TASK REQUIREMENTS —
Output all lines exactly.

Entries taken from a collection
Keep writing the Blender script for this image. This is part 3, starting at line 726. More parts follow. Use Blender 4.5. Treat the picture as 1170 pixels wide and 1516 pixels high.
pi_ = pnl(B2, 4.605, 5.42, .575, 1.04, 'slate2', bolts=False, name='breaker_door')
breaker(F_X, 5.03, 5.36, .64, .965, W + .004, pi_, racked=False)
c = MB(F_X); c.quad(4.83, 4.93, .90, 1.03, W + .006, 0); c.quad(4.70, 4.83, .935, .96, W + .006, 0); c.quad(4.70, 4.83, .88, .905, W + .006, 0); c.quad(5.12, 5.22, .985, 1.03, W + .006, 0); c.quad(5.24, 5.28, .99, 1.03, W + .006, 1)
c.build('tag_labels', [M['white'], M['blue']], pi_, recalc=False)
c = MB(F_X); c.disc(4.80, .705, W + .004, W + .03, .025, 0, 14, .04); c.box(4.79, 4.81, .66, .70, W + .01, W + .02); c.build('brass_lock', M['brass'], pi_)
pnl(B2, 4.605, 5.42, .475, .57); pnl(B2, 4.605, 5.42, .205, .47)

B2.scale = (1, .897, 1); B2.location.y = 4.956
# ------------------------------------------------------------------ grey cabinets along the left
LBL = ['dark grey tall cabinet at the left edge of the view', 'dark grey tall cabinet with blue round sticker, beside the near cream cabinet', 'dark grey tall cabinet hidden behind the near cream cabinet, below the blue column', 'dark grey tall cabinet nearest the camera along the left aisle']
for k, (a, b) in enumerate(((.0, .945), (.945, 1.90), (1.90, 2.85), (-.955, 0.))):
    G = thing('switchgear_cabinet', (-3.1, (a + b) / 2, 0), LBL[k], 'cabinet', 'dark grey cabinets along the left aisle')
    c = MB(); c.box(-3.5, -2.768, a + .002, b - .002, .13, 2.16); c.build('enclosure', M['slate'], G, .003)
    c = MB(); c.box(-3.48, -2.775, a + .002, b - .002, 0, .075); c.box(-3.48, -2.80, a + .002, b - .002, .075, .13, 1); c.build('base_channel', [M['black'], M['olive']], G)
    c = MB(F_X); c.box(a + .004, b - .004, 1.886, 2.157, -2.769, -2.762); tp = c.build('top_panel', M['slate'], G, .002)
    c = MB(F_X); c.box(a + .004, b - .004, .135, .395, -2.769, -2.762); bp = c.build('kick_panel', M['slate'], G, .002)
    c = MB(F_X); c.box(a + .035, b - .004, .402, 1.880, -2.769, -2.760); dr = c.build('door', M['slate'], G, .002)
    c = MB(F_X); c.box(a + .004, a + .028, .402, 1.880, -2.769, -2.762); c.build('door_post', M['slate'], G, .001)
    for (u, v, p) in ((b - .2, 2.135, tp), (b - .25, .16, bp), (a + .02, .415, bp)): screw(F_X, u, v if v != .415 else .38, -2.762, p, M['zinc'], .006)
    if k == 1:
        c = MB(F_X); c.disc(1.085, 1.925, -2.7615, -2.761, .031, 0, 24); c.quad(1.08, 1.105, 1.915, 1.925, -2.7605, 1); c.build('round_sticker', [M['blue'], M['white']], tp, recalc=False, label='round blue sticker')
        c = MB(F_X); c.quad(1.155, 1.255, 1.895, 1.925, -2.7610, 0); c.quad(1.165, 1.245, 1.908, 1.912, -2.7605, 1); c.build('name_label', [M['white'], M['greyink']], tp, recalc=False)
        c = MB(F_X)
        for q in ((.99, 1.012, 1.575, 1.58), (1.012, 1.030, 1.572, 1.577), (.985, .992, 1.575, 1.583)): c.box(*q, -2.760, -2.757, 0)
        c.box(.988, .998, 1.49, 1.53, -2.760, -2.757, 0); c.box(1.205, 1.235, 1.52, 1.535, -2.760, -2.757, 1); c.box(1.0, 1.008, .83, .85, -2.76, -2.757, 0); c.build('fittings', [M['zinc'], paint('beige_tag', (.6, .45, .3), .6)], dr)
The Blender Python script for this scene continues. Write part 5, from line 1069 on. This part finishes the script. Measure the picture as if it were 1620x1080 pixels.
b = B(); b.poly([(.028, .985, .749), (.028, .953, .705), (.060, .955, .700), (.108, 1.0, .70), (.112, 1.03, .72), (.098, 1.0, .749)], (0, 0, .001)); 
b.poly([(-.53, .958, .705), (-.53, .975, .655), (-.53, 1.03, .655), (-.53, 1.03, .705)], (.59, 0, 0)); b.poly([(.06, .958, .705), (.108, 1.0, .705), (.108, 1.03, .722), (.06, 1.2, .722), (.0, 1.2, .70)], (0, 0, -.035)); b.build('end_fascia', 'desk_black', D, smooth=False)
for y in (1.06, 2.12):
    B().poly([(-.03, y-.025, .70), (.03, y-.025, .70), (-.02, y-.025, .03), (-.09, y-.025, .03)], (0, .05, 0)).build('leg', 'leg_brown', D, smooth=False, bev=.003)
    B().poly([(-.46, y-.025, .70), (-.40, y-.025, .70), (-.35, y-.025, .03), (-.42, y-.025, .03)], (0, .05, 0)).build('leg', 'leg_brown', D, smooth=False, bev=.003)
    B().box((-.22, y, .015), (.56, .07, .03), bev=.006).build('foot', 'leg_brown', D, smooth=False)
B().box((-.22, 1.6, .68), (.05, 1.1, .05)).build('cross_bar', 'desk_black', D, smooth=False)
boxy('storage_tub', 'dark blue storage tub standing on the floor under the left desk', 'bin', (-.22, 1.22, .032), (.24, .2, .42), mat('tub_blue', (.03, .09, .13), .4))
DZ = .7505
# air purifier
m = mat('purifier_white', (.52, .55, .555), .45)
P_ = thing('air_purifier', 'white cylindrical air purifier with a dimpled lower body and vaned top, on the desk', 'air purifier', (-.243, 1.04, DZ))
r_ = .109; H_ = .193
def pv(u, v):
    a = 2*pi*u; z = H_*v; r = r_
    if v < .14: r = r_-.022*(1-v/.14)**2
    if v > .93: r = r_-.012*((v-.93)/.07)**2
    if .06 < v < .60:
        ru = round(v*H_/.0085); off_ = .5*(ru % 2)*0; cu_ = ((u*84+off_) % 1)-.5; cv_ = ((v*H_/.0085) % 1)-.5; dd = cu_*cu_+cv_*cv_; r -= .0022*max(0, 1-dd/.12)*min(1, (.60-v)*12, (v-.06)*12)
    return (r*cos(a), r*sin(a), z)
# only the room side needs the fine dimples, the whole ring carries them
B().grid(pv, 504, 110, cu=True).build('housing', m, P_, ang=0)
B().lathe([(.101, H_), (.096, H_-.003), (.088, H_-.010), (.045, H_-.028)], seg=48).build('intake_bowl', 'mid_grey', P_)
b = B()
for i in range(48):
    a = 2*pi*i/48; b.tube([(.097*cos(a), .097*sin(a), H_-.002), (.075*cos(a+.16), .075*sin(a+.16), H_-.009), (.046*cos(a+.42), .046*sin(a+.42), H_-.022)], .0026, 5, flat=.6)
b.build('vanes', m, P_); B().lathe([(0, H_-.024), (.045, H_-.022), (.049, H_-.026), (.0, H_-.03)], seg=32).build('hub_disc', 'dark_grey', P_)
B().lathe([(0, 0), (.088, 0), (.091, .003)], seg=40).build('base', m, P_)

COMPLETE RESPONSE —
Keep writing the Blender script for this image. This is part 3, starting at line 726. More parts follow. Use Blender 4.5. Treat the picture as 1170 pixels wide and 1516 pixels high.
pi_ = pnl(B2, 4.605, 5.42, .575, 1.04, 'slate2', bolts=False, name='breaker_door')
breaker(F_X, 5.03, 5.36, .64, .965, W + .004, pi_, racked=False)
c = MB(F_X); c.quad(4.83, 4.93, .90, 1.03, W + .006, 0); c.quad(4.70, 4.83, .935, .96, W + .006, 0); c.quad(4.70, 4.83, .88, .905, W + .006, 0); c.quad(5.12, 5.22, .985, 1.03, W + .006, 0); c.quad(5.24, 5.28, .99, 1.03, W + .006, 1)
c.build('tag_labels', [M['white'], M['blue']], pi_, recalc=False)
c = MB(F_X); c.disc(4.80, .705, W + .004, W + .03, .025, 0, 14, .04); c.box(4.79, 4.81, .66, .70, W + .01, W + .02); c.build('brass_lock', M['brass'], pi_)
pnl(B2, 4.605, 5.42, .475, .57); pnl(B2, 4.605, 5.42, .205, .47)

B2.scale = (1, .897, 1); B2.location.y = 4.956
# ------------------------------------------------------------------ grey cabinets along the left
LBL = ['dark grey tall cabinet at the left edge of the view', 'dark grey tall cabinet with blue round sticker, beside the near cream cabinet', 'dark grey tall cabinet hidden behind the near cream cabinet, below the blue column', 'dark grey tall cabinet nearest the camera along the left aisle']
for k, (a, b) in enumerate(((.0, .945), (.945, 1.90), (1.90, 2.85), (-.955, 0.))):
    G = thing('switchgear_cabinet', (-3.1, (a + b) / 2, 0), LBL[k], 'cabinet', 'dark grey cabinets along the left aisle')
    c = MB(); c.box(-3.5, -2.768, a + .002, b - .002, .13, 2.16); c.build('enclosure', M['slate'], G, .003)
    c = MB(); c.box(-3.48, -2.775, a + .002, b - .002, 0, .075); c.box(-3.48, -2.80, a + .002, b - .002, .075, .13, 1); c.build('base_channel', [M['black'], M['olive']], G)
    c = MB(F_X); c.box(a + .004, b - .004, 1.886, 2.157, -2.769, -2.762); tp = c.build('top_panel', M['slate'], G, .002)
    c = MB(F_X); c.box(a + .004, b - .004, .135, .395, -2.769, -2.762); bp = c.build('kick_panel', M['slate'], G, .002)
    c = MB(F_X); c.box(a + .035, b - .004, .402, 1.880, -2.769, -2.760); dr = c.build('door', M['slate'], G, .002)
    c = MB(F_X); c.box(a + .004, a + .028, .402, 1.880, -2.769, -2.762); c.build('door_post', M['slate'], G, .001)
    for (u, v, p) in ((b - .2, 2.135, tp), (b - .25, .16, bp), (a + .02, .415, bp)): screw(F_X, u, v if v != .415 else .38, -2.762, p, M['zinc'], .006)
    if k == 1:
        c = MB(F_X); c.disc(1.085, 1.925, -2.7615, -2.761, .031, 0, 24); c.quad(1.08, 1.105, 1.915, 1.925, -2.7605, 1); c.build('round_sticker', [M['blue'], M['white']], tp, recalc=False, label='round blue sticker')
        c = MB(F_X); c.quad(1.155, 1.255, 1.895, 1.925, -2.7610, 0); c.quad(1.165, 1.245, 1.908, 1.912, -2.7605, 1); c.build('name_label', [M['white'], M['greyink']], tp, recalc=False)
        c = MB(F_X)
        for q in ((.99, 1.012, 1.575, 1.58), (1.012, 1.030, 1.572, 1.577), (.985, .992, 1.575, 1.583)): c.box(*q, -2.760, -2.757, 0)
        c.box(.988, .998, 1.49, 1.53, -2.760, -2.757, 0); c.box(1.205, 1.235, 1.52, 1.535, -2.760, -2.757, 1); c.box(1.0, 1.008, .83, .85, -2.76, -2.757, 0); c.build('fittings', [M['zinc'], paint('beige_tag', (.6, .45, .3), .6)], dr)
The Blender Python script for this scene continues. Write part 5, from line 1069 on. This part finishes the script. Measure the picture as if it were 1620x1080 pixels.
b = B(); b.poly([(.028, .985, .749), (.028, .953, .705), (.060, .955, .700), (.108, 1.0, .70), (.112, 1.03, .72), (.098, 1.0, .749)], (0, 0, .001)); 
b.poly([(-.53, .958, .705), (-.53, .975, .655), (-.53, 1.03, .655), (-.53, 1.03, .705)], (.59, 0, 0)); b.poly([(.06, .958, .705), (.108, 1.0, .705), (.108, 1.03, .722), (.06, 1.2, .722), (.0, 1.2, .70)], (0, 0, -.035)); b.build('end_fascia', 'desk_black', D, smooth=False)
for y in (1.06, 2.12):
    B().poly([(-.03, y-.025, .70), (.03, y-.025, .70), (-.02, y-.025, .03), (-.09, y-.025, .03)], (0, .05, 0)).build('leg', 'leg_brown', D, smooth=False, bev=.003)
    B().poly([(-.46, y-.025, .70), (-.40, y-.025, .70), (-.35, y-.025, .03), (-.42, y-.025, .03)], (0, .05, 0)).build('leg', 'leg_brown', D, smooth=False, bev=.003)
    B().box((-.22, y, .015), (.56, .07, .03), bev=.006).build('foot', 'leg_brown', D, smooth=False)
B().box((-.22, 1.6, .68), (.05, 1.1, .05)).build('cross_bar', 'desk_black', D, smooth=False)
boxy('storage_tub', 'dark blue storage tub standing on the floor under the left desk', 'bin', (-.22, 1.22, .032), (.24, .2, .42), mat('tub_blue', (.03, .09, .13), .4))
DZ = .7505
# air purifier
m = mat('purifier_white', (.52, .55, .555), .45)
P_ = thing('air_purifier', 'white cylindrical air purifier with a dimpled lower body and vaned top, on the desk', 'air purifier', (-.243, 1.04, DZ))
r_ = .109; H_ = .193
def pv(u, v):
    a = 2*pi*u; z = H_*v; r = r_
    if v < .14: r = r_-.022*(1-v/.14)**2
    if v > .93: r = r_-.012*((v-.93)/.07)**2
    if .06 < v < .60:
        ru = round(v*H_/.0085); off_ = .5*(ru % 2)*0; cu_ = ((u*84+off_) % 1)-.5; cv_ = ((v*H_/.0085) % 1)-.5; dd = cu_*cu_+cv_*cv_; r -= .0022*max(0, 1-dd/.12)*min(1, (.60-v)*12, (v-.06)*12)
    return (r*cos(a), r*sin(a), z)
# only the room side needs the fine dimples, the whole ring carries them
B().grid(pv, 504, 110, cu=True).build('housing', m, P_, ang=0)
B().lathe([(.101, H_), (.096, H_-.003), (.088, H_-.010), (.045, H_-.028)], seg=48).build('intake_bowl', 'mid_grey', P_)
b = B()
for i in range(48):
    a = 2*pi*i/48; b.tube([(.097*cos(a), .097*sin(a), H_-.002), (.075*cos(a+.16), .075*sin(a+.16), H_-.009), (.046*cos(a+.42), .046*sin(a+.42), H_-.022)], .0026, 5, flat=.6)
b.build('vanes', m, P_); B().lathe([(0, H_-.024), (.045, H_-.022), (.049, H_-.026), (.0, H_-.03)], seg=32).build('hub_disc', 'dark_grey', P_)
B().lathe([(0, 0), (.088, 0), (.091, .003)], seg=40).build('base', m, P_)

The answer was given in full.